13.11.06

"Sieg Heil!" on Anniversary of Pogrom Against Jews

(A 7 de novembro de 1938, um jovem judeu, enraivecido pela expulsão da sua família da Alemanha, entrou na Embaixada Alemã em Paris e disparou 5 tiros contra um diplomata. Três dias depois, o diplomata morria e a Alemanha embarcava numa onda de violência anti-semita habilmente orquestrada. Nas primeiras horas de 10 de novembro, a destruição irrompeu em cidades, aldeias e vilas de todo o Terceiro Reich. Começava na Alemanha nazista o prelúdio para a destruição de todo o povo judeu na Europa : A NOITE DE CRISTAL - KRISTALLNACHT).

Here is the entire article as it was reported in the German paper Der Spiegel, the police arrested several people and replaced the flowers on the memorial. So even if there is anti semitism in today"s Germany, it is condemed and being fought by the police and authorities.

http://www.spiegel.de/international/0,1518,447672,00.html

A group of jeering youths in the eastern German city of Frankfurt an der Oder attacked a memorial stone marking the site of the city's former synagogue after a ceremony of remembrance for the nationwide pogrom in which it was destroyed in 1938.
Police arrested 16 youths aged between 15 and 24 who shouted "Sieg Heil" and ripped freshly laid wreaths off the stone. "They were known members of the far right scene," a police spokesman said. Police guarded the site during the night to prevent any further unrest.
The synagogue was burned down 68 years ago during "Reichskristallnacht" (Night of Broken Glass), when hundreds of synagogues were destroyed, Jewish homes and stores were ransacked and Jews were attacked and beaten to death across Germany and in parts of Austria.
While attacks by neo-Nazis on Jewish sites are not uncommon, Thursday's incident was widely reported in the German media because of its timing, and politicians condemned it.
"People who tear off flowers and candles placed in memory of the millions of victims of the Holocaust show that they have learned nothing from the greatest disaster in German history," said Matthias Platzeck, prime minster of the state of Brandenburg which Frankfurt an der Oder belongs to. "We mustn't tolerate such excesses here in Brandenburg."
President Horst Köhler, who attended the consecration of a new synagogue in Munich on Thursday, had warned in his speech at the ceremony that anti-Semitism was still alive in Germany.
"Still today our dream of a normal Jewish life in Germany clashes with the reality that there is open and latent anti-Semitism and the number of violent acts motivated by right-wing extremism is rising," Köhler said in the speech.
"It is all our duty to get involved and act to prevent people being abused, injured or even murdered due to their religion, origin or appearance," he added.
The site of Munich's new synagogue is near the building where Nazi propaganda chief Josef Goebbels delivered a speech that paved the way for the November 9-10 Kristallnacht. Munich's old main synagogue in the Herzog Max Strasse had been demolished in June 1938 and two other houses of worship were destroyed by the Nazis on Kristallnacht.
Edgar M. Bronfman, president of the World Jewish Congress, told Die Welt newspaper: "...it's the duty of the whole country -- not just the Jews -- to fight anti-Semitism which exists in the whole of Europe. Mankind simply isn't learning. But amid all the concern I have to say: it's not the anti-Semitism of the Nazis."
The anniversary coincided with the publication of a survey indicating that far- right views remain firmly anchored across German society. Commissioned by the Friedrich-Ebert Foundation, the survey of 5,000 people tested people's views on a number of far-right and xenophobic statements including this one: "The Jews are more prone than other people to use nasty tricks to get what they want." Some 15.8 percent of western Germans and 6 percent of eastern Germans said they agreed with that statement.

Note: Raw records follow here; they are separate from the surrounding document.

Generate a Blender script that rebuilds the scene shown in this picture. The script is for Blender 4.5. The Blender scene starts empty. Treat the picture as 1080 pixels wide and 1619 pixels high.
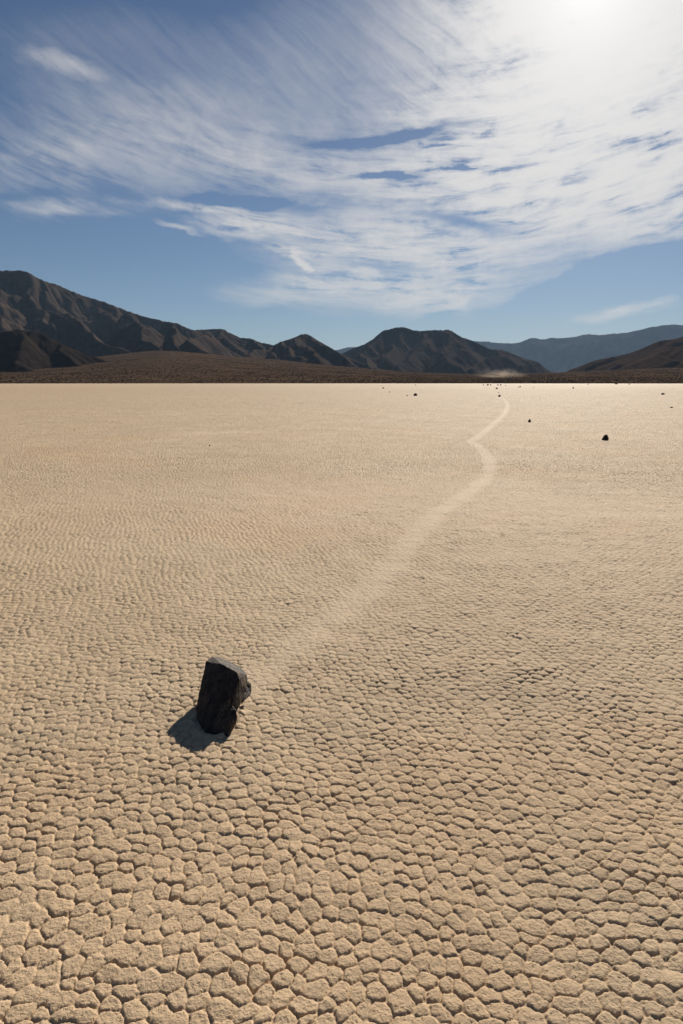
import bpy, bmesh, math, random
import numpy as np
from mathutils import Vector, noise as mnoise

# ---------------------------------------------------------------- camera, sky, sun, exposure
SC = bpy.context.scene
COL = SC.collection
R = math.radians
FPX, CX, CY, HOR = 1079.0, 540.0, 809.5, 604.5      # photo geometry: 24 mm lens on a 36 mm tall frame
CAMH = 1.5
PITCH = math.atan((CY - HOR) / FPX)
cp, sp = math.cos(PITCH), math.sin(PITCH)

def ray(px, py):
    x, y = (px - CX) / FPX, (CY - py) / FPX
    return np.array([x, cp + y * sp, -sp + y * cp])
def azel(px, py):
    d = ray(px, py)
    return math.atan2(d[0], d[1]), d[2] / math.hypot(d[0], d[1])
def ground(px, py, z=0.0):
    d = ray(px, py)
    t = (z - CAMH) / d[2]
    return np.array([d[0] * t, d[1] * t, z])

cam_d = bpy.data.cameras.new('camera')
cam = bpy.data.objects.new('camera', cam_d); COL.objects.link(cam)
cam_d.sensor_fit = 'VERTICAL'; cam_d.sensor_height = 36.0; cam_d.lens = 36.0 * FPX / 1619.0
cam_d.clip_start = 0.05; cam_d.clip_end = 90000
cam.location = (0, 0, CAMH); cam.rotation_euler = (math.pi / 2 - PITCH, 0, 0)
SC.camera = cam

SUN_AZ, SUN_T = azel(935, -38)
SUN_EL = math.atan(SUN_T)
SUN_V = Vector((math.sin(SUN_AZ) * math.cos(SUN_EL), math.cos(SUN_AZ) * math.cos(SUN_EL), math.sin(SUN_EL)))
SKY_STRENGTH, SUN_STRENGTH, EXPOSURE = 0.05, 5.0, 0.50

sun_d = bpy.data.lights.new('sun', 'SUN'); sun_d.energy = SUN_STRENGTH; sun_d.angle = R(0.53); sun_d.color = (1.0, 0.93, 0.83)
sun = bpy.data.objects.new('sun', sun_d); COL.objects.link(sun)
sun.rotation_euler = (-SUN_V).to_track_quat('-Z', 'Y').to_euler(); sun.location = (0, 0, 50)

SC.view_settings.view_transform = 'Standard'; SC.view_settings.look = 'None'
SC.view_settings.gamma = 1.0; SC.view_settings.use_curve_mapping = False
SC.view_settings.exposure = EXPOSURE
SC.render.engine = 'CYCLES'
SC.cycles.max_bounces = 6; SC.cycles.volume_bounces = 0; SC.cycles.use_denoising = True
SC.cycles.volume_step_rate = 1.0; SC.cycles.volume_max_steps = 64

class Tree:
    """short-hand for building node trees"""
    def __init__(s, nt): s.nt = nt; s.n = nt.nodes; s.l = nt.links
    def new(s, t, **kw):
        n = s.n.new(t)
        for k, v in kw.items(): setattr(n, k, v)
        return n
    def put(s, sock, v):
        if isinstance(v, bpy.types.NodeSocket): s.l.new(v, sock)
        elif v is not None: sock.default_value = v
    def m(s, op, a, b=None, c=None, clamp=False):
        n = s.new('ShaderNodeMath', operation=op, use_clamp=clamp)
        s.put(n.inputs[0], a); s.put(n.inputs[1], b); s.put(n.inputs[2], c)
        return n.outputs[0]
    def v(s, op, a, b=None, scale=None):
        n = s.new('ShaderNodeVectorMath', operation=op)
        s.put(n.inputs[0], a); s.put(n.inputs[1], b)
        if scale is not None: s.put(n.inputs['Scale'], scale)
        return n.outputs['Value'] if op in ('DOT_PRODUCT', 'LENGTH', 'DISTANCE') else n.outputs[0]
    def rng(s, val, a, b, c=0.0, d=1.0, mode='SMOOTHSTEP'):
        n = s.new('ShaderNodeMapRange', interpolation_type=mode)
        s.put(n.inputs[0], val)
        for i, x in enumerate((a, b, c, d)): s.put(n.inputs[i + 1], x)
        return n.outputs[0]
    def noise(s, vec, scale, detail=4, rough=0.5, dist=0.0, dim='3D', col=False, kind='FBM'):
        n = s.new('ShaderNodeTexNoise', noise_dimensions=dim, noise_type=kind)
        s.put(n.inputs['Vector'], vec); n.inputs['Scale'].default_value = scale
        n.inputs['Detail'].default_value = detail; n.inputs['Roughness'].default_value = rough
        n.inputs['Distortion'].default_value = dist
        return n.outputs['Color'] if col else n.outputs['Fac']
    def mix(s, f, a, b, mode='MIX'):
        n = s.new('ShaderNodeMix', data_type='RGBA', blend_type=mode)
        s.put(n.inputs[0], f); s.put(n.inputs[6], a); s.put(n.inputs[7], b)
        return n.outputs[2]
    def xyz(s, x, y, z=0.0):
        n = s.new('ShaderNodeCombineXYZ')
        for i, q in enumerate((x, y, z)): s.put(n.inputs[i], q)
        return n.outputs[0]

def make_world():
    w = bpy.data.worlds.new('World'); SC.world = w; w.use_nodes = True
    t = Tree(w.node_tree); t.n.clear()
    sky = t.new('ShaderNodeTexSky', sky_type='NISHITA', sun_disc=False)
    sky.sun_elevation = SUN_EL; sky.sun_rotation = SUN_AZ
    sky.altitude = 1100; sky.air_density = 1.0; sky.dust_density = 0.35; sky.ozone_density = 1.6
    d = t.v('NORMALIZE', t.new('ShaderNodeTexCoord').outputs['Generated'])
    sep = t.new('ShaderNodeSeparateXYZ'); t.put(sep.inputs[0], d)
    X, Y, Z = sep.outputs
    az = t.m('MULTIPLY', t.m('ARCTAN2', X, Y), 57.2958)
    el = t.m('MULTIPLY', t.m('ARCSINE', Z), 57.2958)
    A = t.xyz(az, el)
    # cirrus sheets: where they lie in the sky (degrees of azimuth and elevation), bent by noise
    wn = t.noise(t.v('MULTIPLY', A, (0.06, 0.15, 0)), 1.0, 9, 0.62, dim='2D', col=True)
    wv = t.v('MULTIPLY', t.v('SUBTRACT', wn, (0.5, 0.5, 0.5)), (7.0, 3.4, 0))
    Aw = t.v('ADD', A, wv)
    def blob(px, py, rx, ry, ang, amp):
        c, s_ = math.cos(R(ang)), math.sin(R(ang))
        def q(x, y):
            a, e = azel(x, y); return np.array([math.degrees(a), math.degrees(math.atan(e))])
        o = q(px, py); u = (q(px + rx * c, py + rx * s_) - q(px - rx * c, py - rx * s_)) / 2
        v = (q(px - ry * s_, py + ry * c) - q(px + ry * s_, py - ry * c)) / 2
        mp = t.new('ShaderNodeMapping', vector_type='TEXTURE')
        t.put(mp.inputs[0], Aw)
        mp.inputs['Location'].default_value = (o[0], o[1], 0)
        mp.inputs['Rotation'].default_value = (0, 0, math.atan2(u[1], u[0]))
        mp.inputs['Scale'].default_value = (np.hypot(*u), np.hypot(*v), 1)
        return t.rng(t.v('LENGTH', mp.outputs[0]), 0.0, 1.0, amp, 0.0)
    M = None
    for b in BLOBS:
        k = blob(*b); M = k if M is None else t.m('ADD', M, k)
    # fibres: fine streaks drawn out along the wind; low down they sag like a smile, high up they run aslant
    ws = t.v('SCALE', wv, scale=0.35)
    smile = t.m('MULTIPLY_ADD', t.m('POWER', t.m('ABSOLUTE', t.m('SUBTRACT', az, 6.0)), 2.0), -0.006, el)
    B = t.v('ADD', t.xyz(az, smile), ws)
    mp = t.new('ShaderNodeMapping'); t.put(mp.inputs[0], t.v('ADD', A, ws)); mp.inputs['Rotation'].default_value = (0, 0, R(34))
    def layer(vec, su, sv, det, rough, off):
        return t.noise(t.v('ADD', t.v('MULTIPLY', vec, (su, sv, 0)), (off, off * 0.7, 0)), 1.0, det, rough, 0.25, dim='2D')
    hi = t.m('MULTIPLY', t.rng(el, 15, 24, 0, 1), t.rng(az, 2, 14, 1.0, 0.25))
    lo_ = t.m('ADD', t.m('MULTIPLY', layer(B, .075, .42, 10, .62, 3.1), .45), t.m('MULTIPLY', layer(B, .22, 1.5, 10, .66, 7.7), .55))
    hi_ = t.m('ADD', t.m('MULTIPLY', layer(mp.outputs[0], .06, .40, 10, .62, 1.9), .45), t.m('MULTIPLY', layer(mp.outputs[0], .10, 1.3, 10, .66, 5.2), .55))
    fib = t.m('ADD', t.m('MULTIPLY', lo_, t.m('SUBTRACT', 1.0, hi)), t.m('MULTIPLY', hi_, hi))
    fib = t.m('ADD', t.m('MULTIPLY', fib, 0.80), t.m('MULTIPLY', t.noise(t.v('ADD', A, ws), 0.45, 12, 0.66, 0.5, dim='2D'), 0.20))
    fib = t.m('MULTIPLY', t.rng(fib, 0.40, 0.605, -1.0, 1.0, 'LINEAR'), t.m('MULTIPLY_ADD', hi, -0.5, 1.0))
    fib = t.m('MULTIPLY', fib, t.m('ADD', t.rng(M, 0.3, 0.8, 0.62, 1.0), t.rng(M, 1.0, 2.4, 0.0, -0.32)))
    dens = t.m('SUBTRACT', t.m('MULTIPLY', M, t.m('MULTIPLY_ADD', fib, 1.0, 1.0)), t.m('MULTIPLY', t.m('SUBTRACT', 1.0, fib), 0.02))
    dens = t.m('MULTIPLY', t.m('MAXIMUM', dens, 0.0), t.rng(el, 0.0, 5.0, 0.0, 1.0))
    cov = t.m('SUBTRACT', 1.0, t.m('POWER', 2.71828, t.m('MULTIPLY', dens, -1.55)))
    # ice crystals scatter forward: cloud is brightest round the sun
    cs = t.v('DOT_PRODUCT', d, tuple(SUN_V))
    ang = t.m('MULTIPLY', t.m('ARCCOSINE', t.m('MINIMUM', cs, 1.0)), 57.2958)
    k = t.m('ADD', t.m('MULTIPLY', t.m('POWER', 2.71828, t.m('MULTIPLY', ang, -1 / 16.0)), CLOUD[1]),
            t.m('MULTIPLY', t.m('POWER', 2.71828, t.m('MULTIPLY', ang, -1 / 2.8)), CLOUD[2]))
    k = t.m('ADD', k, CLOUD[0])
    cloud = t.v('SCALE', (1.0, 0.975, 0.95), scale=k)
    skyc = t.mix(1.0, sky.outputs[0], SKY_TINT, 'MULTIPLY')
    out = t.mix(cov, skyc, cloud)
    bg = t.new('ShaderNodeBackground'); t.put(bg.inputs[0], out); bg.inputs[1].default_value = SKY_STRENGTH
    t.l.new(bg.outputs[0], t.new('ShaderNodeOutputWorld').inputs[0])

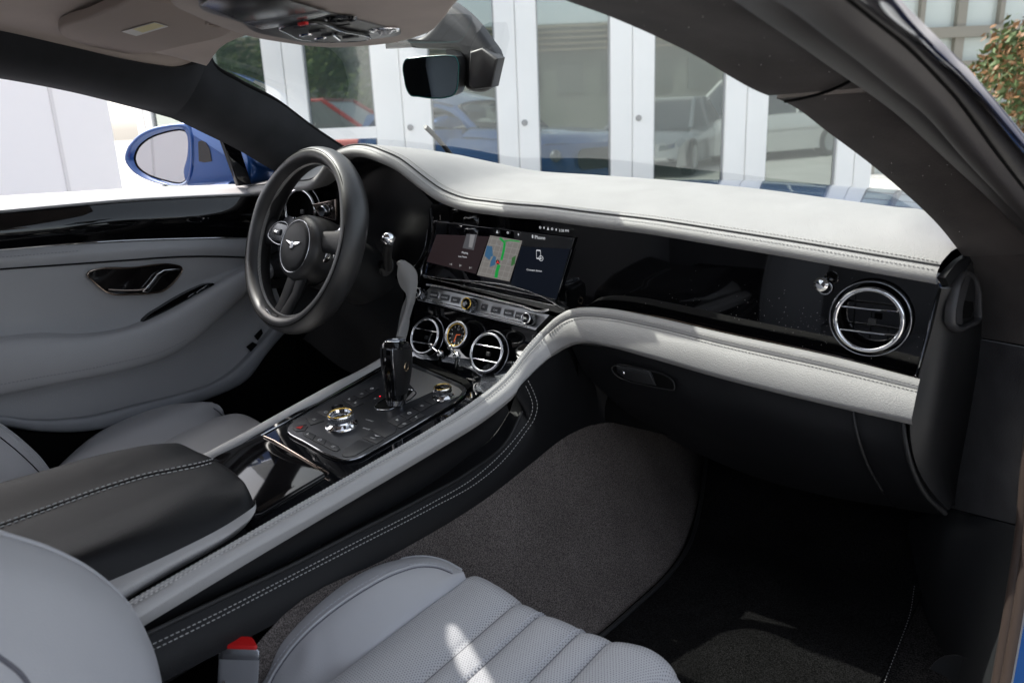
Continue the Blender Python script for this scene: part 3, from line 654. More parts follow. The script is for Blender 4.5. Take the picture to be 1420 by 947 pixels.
plate('phone_icon', rect(T(*zt(884, 393), .0085), X, Z, .0078, .0120, .0006), -Y, .0001, SDK, ts_)
torus('phone_icon', T(*zt(900, 418), .0086), -Y, .0044, .0005, SW, ts_, 24, 6)
for w_, h_ in ((.0045, .0008), (.0008, .0045)): plate('phone_icon', rect(T(*zt(900, 418), .0088), X, Z, w_, h_), -Y, .0001, SW, ts_)
plate('status_icon', rect(T(*zt(845, 275), .0085), X, Z, .0028, .0055, .0006), -Y, .0001, SW, ts_)
for i, (a, b) in enumerate(((895, 216), (920, 218), (946, 222), (973, 226), (1000, 230), (612, 243), (682, 250), (752, 262))):
    if i % 3 == 0: torus('status_icon', T(*zt(a, b), .0085), -Y, .0017, .0005, SW, ts_, 14, 6)
    elif i % 3 == 1: plate('status_icon', rect(T(*zt(a, b), .0085), X, Z, .0024, .0038, .0008), -Y, .0001, SW, ts_)
    else: plate('status_icon', [T(*zt(a-7, b+10), .0085), T(*zt(a+8, b+11), .0085), T(*zt(a, b-11), .0085)], -Y, .0001, SW, ts_)
for a, b, f_ in ((308, 457, 1), (372, 465, 0), (437, 480, -1)):
    if f_ == 0: plate('playback_icon', [T(*zt(a-8, b-9), .0085), T(*zt(a-8, b+9), .0085), T(*zt(a+10, b), .0085)], -Y, .0001, SGY, ts_)
    else:
        plate('playback_icon', [T(*zt(a+8*f_, b-9), .0085), T(*zt(a+8*f_, b+9), .0085), T(*zt(a-5*f_, b), .0085)], -Y, .0001, SGY, ts_)
        plate('playback_icon', rect(T(*zt(a-8*f_, b), .0085), X, Z, .0008, .0036), -Y, .0001, SGY, ts_)
tube('screen_frame', [F(587, 382, .007), F(770, 421.5, .007), F(783, 430, .007)], .0010, SATIN, da, n=20)
tube('screen_frame', [F(587.5, 384.5, .007), F(770, 424, .007)], .0009, SATIN, da, n=16)
tube('screen_frame', [F(793, 346, .006), F(770, 421, .006)], .0005, DCHROME, da)
tube('screen_frame', [F(590, 380, .006), F(595, 358, .006), F(600, 330, .006)], .0009, mat('blue chrome', (.2, .3, .55), .1, 1), da)
# switch bar under the screen
bx = Vector((1, 0, 0)); bnm = Vector((0, -.93, .37)).normalized(); bup = bnm.cross(-bx).normalized(); bup = bup if bup.z > 0 else -bup
q0 = V(668, 427, 'y', -.05)
def B_(a, b, d=0): return VP(a, b, q0+bnm*d, bnm)
bs = plate('switch_bar', [B_(*p) for p in [(578, 416), (597, 398), (762, 437), (742, 458), (732, 455)]], bnm, .0, BRUSH, da, back=.02)
tube('chrome_strip', [B_(592, 395, .002), B_(620, 400, .005), B_(670, 412, .006), (B_(720, 424, .005)), B_(756, 431, .003), B_(761, 429, 0)], .0028, SATIN, da, n=40)
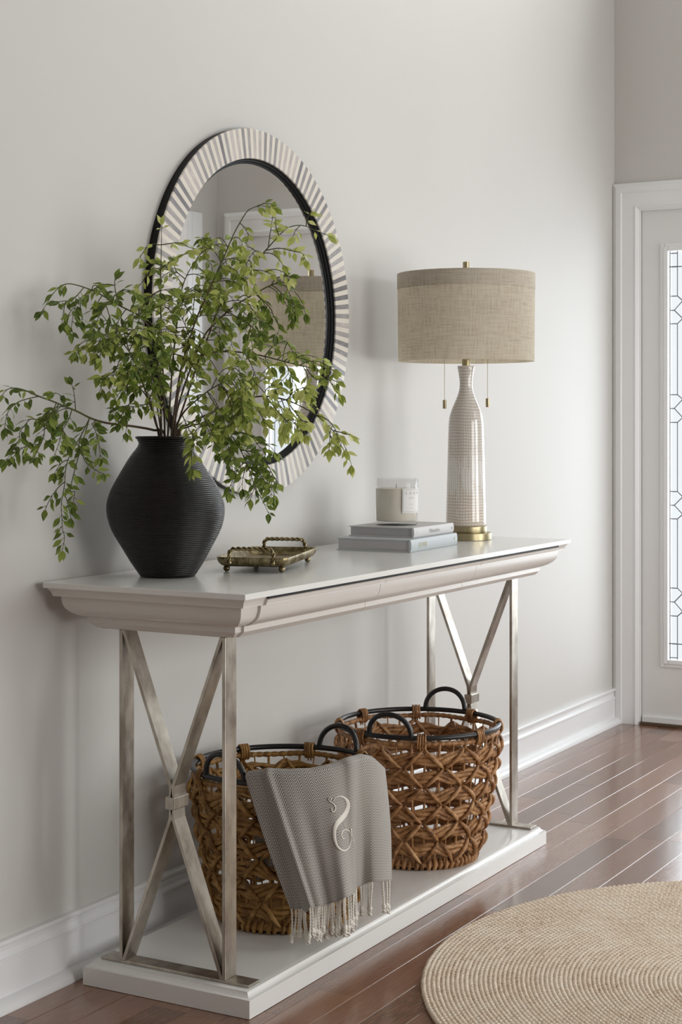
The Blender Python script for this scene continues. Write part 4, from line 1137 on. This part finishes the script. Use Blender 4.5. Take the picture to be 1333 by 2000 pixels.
B('long low leafy branch reaching left past the vase and trailing down beside it',
  [(322,850),(300,840),(270,834),(240,830),(209,826),(180,818),(152,804),(130,795),(101,783),(76,774),(45,761),(25,758),(13,762),(4,772)], 3.235,
  [([(76,774),(54,779),(36,785),(20,798),(13,812),(9,836)],3.22), ([(117,792),(97,808),(79,819),(59,819),(49,830),(39,843),(37,859),(27,877),(12,900)],3.21,1),
   ([(108,787),(98,812),(88,830),(86,852),(77,873),(67,893)],3.22,1),
   ([(173,815),(160,848),(144,875),(133,898),(128,920),(126,947),(120,983),(121,1010),(122,1032),(126,1050),(122,1075)],3.24,3),
   ([(160,845),(155,862),(160,884),(167,902),(182,915),(200,925)],3.23), ([(130,905),(139,947),(146,961),(142,988)],3.24), ([(140,799),(134,820),(122,841),(115,866),(106,890)],3.20,3), ([(190,822),(180,828),(186,840),(190,858)],3.24,1)],
  M_leafd, auto=((.50,.62,5,.06),), green=.42, startleaf=.66, r0=.0030)
B('small drooping sprig low on the left just above the vase rim',
  [(312,850),(305,830),(296,800),(285,772),(272,758),(260,745),(245,732),(228,732),(212,734)], 3.46,
  [([(287,790),(278,791),(267,795),(253,793),(240,797),(228,800),(220,808)],3.42,2), ([(240,797),(236,812),(232,828)],3.42), ([(252,735),(250,748),(248,758),(244,768)],3.40)],
  M_leafd, green=.3, startleaf=.75, r0=.002)
B('leafy branch climbing to the highest tip inside the mirror glass',
  [(335,850),(350,740),(365,680),(385,620),(410,565),(425,530),(440,497),(457,457),(480,417),(492,407),(510,402),(535,407)], 3.50,
  [([(450,470),(460,463),(470,468),(474,480)],3.46), ([(432,515),(425,500),(418,490),(405,478)],3.52,1), ([(500,404),(515,398),(530,398)],3.48), ([(470,435),(478,445),(486,460)],3.46), ([(415,552),(440,548),(462,552)],3.44,1)],
  M_leafm, auto=((.25,.62,9,.08),), green=.45, startleaf=.80)
B('leafy branch leaning right whose lime tip crosses the mirror frame at upper right',
  [(342,850),(370,760),(390,700),(407,657),(430,597),(462,555),(497,515),(530,477),(560,447),(587,440),(610,447),(640,460)], 3.52,
  [([(515,497),(500,490),(490,500),(480,520)],3.44,1), ([(520,488),(545,485),(570,490),(590,495),(598,508)],3.47), ([(545,462),(540,445),(538,425)],3.48), ([(485,528),(510,528),(530,535)],3.44,1), ([(600,443),(600,428),(607,418)],3.50), ([(585,440),(578,450),(572,462)],3.50)],
  M_leafl, auto=((.3,.68,10,.08),), green=.38, startleaf=.86, size=1.05)
B('dark leafy branch slanting right with sprays hanging before the reflected lampshade',
  [(338,850),(352,780),(380,700),(400,655),(420,632),(455,600),(492,577),(530,557),(555,552),(575,568),(590,590),(597,612)], 3.56,
  [([(497,575),(527,600),(535,618),(540,625),(545,642),(541,655)],3.52), ([(478,588),(497,610),(510,628),(516,645)],3.50,1), ([(530,557),(538,545),(550,540),(565,540)],3.54), ([(445,612),(470,622),(495,640),(505,665)],3.44,2), ([(540,553),(560,560),(568,580),(577,600)],3.52)],
  M_leafd, auto=((.28,.7,10,.08),), green=.55, startleaf=.84)
B('leafy branch running nearly level to the right across the middle of the mirror',
  [(340,850),(350,760),(372,710),(400,692),(430,687),(470,688),(517,696),(555,706),(592,715),(625,725),(642,740),(652,757),(663,770)], 3.56,
  [([(555,706),(565,700),(585,699),(612,707),(632,717),(650,722)],3.52), ([(520,694),(535,675),(557,667),(565,675),(572,686)],3.50,1), ([(555,706),(562,718),(563,730),(550,745)],3.50,1), ([(600,717),(610,735),(625,745)],3.52), ([(630,728),(650,742),(660,745)],3.54), ([(480,689),(490,710),(500,735)],3.46,2)],
  M_leafm, auto=((.3,.72,10,.08),), green=.45, startleaf=.82)
B('leafy branch arching low to the right, its lime tip drooping past the frame',
  [(346,850),(370,828),(400,812),(430,799),(462,788),(490,777),(520,774),(555,780),(585,792),(617,810),(640,830),(660,852),(676,876),(687,908)], 3.42,
  [([(617,810),(640,820),(655,838),(662,860),(672,880)],3.40,1), ([(520,774),(540,800),(560,822),(575,840)],3.38,2), ([(560,781),(580,810),(600,830)],3.40,1), ([(462,788),(480,770),(500,750),(520,738)],3.44,3), ([(560,782),(575,765),(590,758),(605,760)],3.40,2), ([(650,842),(668,845),(685,850)],3.42), ([(640,832),(645,850),(655,868)],3.41)],
  M_leafl, auto=((.25,.62,14,.075),), green=.5, startleaf=.82, size=1.05)
B('leafy branch drooping forward and down to the lowest tip right of the vase',
  [(350,850),(365,835),(392,828),(420,832),(447,845),(470,879),(485,913),(500,954),(512,975),(525,1003)], 3.33,
  [([(452,850),(470,845),(492,853),(505,870),(522,890)],3.32,1), ([(470,879),(500,885),(520,905),(535,930),(545,945)],3.33,2), ([(400,829),(412,850),(420,870)],3.34), ([(430,836),(440,860),(450,880),(462,900)],3.33,1), ([(485,915),(500,915),(512,930),(520,945)],3.33,1)],
  M_leafd, auto=((.3,.75,11,.07),), green=.3, startleaf=.5, r0=.0020)
B('bushy upright branch filling the middle of the bouquet behind the others',
  [(328,850),(334,760),(338,700),(345,640),(350,590),(362,545),(385,505),(405,485)], 3.60,
  [([(362,545),(345,530),(340,515)],3.56,1), ([(350,590),(375,580),(398,585),(412,600)],3.52,2), ([(345,640),(370,640),(395,650),(405,670)],3.50,2), ([(338,690),(360,700),(380,720),(385,745)],3.46,2), ([(345,620),(325,600),(310,595)],3.62,2), ([(385,505),(395,490),(398,475)],3.56,1)],
  M_leafm, auto=((.25,.95,16,.09),), green=.45, startleaf=.7)
B('leafy branch spreading low to the right in front of the mirror\'s lower left',
  [(340,850),(356,810),(380,785),(405,765),(430,750),(455,742),(480,745)], 3.42,
  [([(405,765),(420,790),(435,815),(440,840)],3.38,3), ([(380,785),(395,810),(410,835),(412,850)],3.37,2), ([(430,750),(450,770),(470,800),(478,825)],3.38,3), ([(430,750),(445,728),(465,715)],3.42,2), ([(356,810),(370,840),(385,862)],3.36,2)],
  M_leafm, auto=((.35,.95,12,.075),), green=.35, startleaf=.5)
B('short dense sprig leaning left over the vase mouth',
  [(315,850),(306,790),(294,740),(280,700),(268,665),(258,640)], 3.44,
  [([(294,740),(305,720),(312,700)],3.40,2), ([(280,700),(262,690),(250,695)],3.38,2), ([(268,665),(285,650),(300,640)],3.42,3), ([(258,640),(262,620),(275,610)],3.46,2)],
  M_leafd, auto=((.4,.95,10,.07),), green=.35, startleaf=.6, r0=.0020)
print('LEAVES', NLEAF, 'LIGHTS ok')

The far-right National Democratic Party, which declared solidarity with Iranian President Mahmoud Ahmadinejad this year after he questioned the Holocaust and said Israel should be wiped off the map, was quick to claim that the survey confirmed that its views were becoming mainstream.
The party is holding its annual congress in Berlin at the weekend under the slogan "From the Center of the People."
"The motto ... has been confirmed in a refreshing way by the current survey results. Germany, we're coming!" the NPD said in a statement.
The NPD, which calls for the repatriation of foreigners and opposes immigration, made headlines in September when it won 7.3 percent in Chancellor Angela Merkel's home state of Mecklenburg-Western Pomerania in a regional election on Sunday, clearing the 5 percent threshold needed to enter the assembly.
It is now represented in two of Germany's 16 regional parliaments, both of them in the economically depressed east. Its nationwide poll ratings remain marginal, however.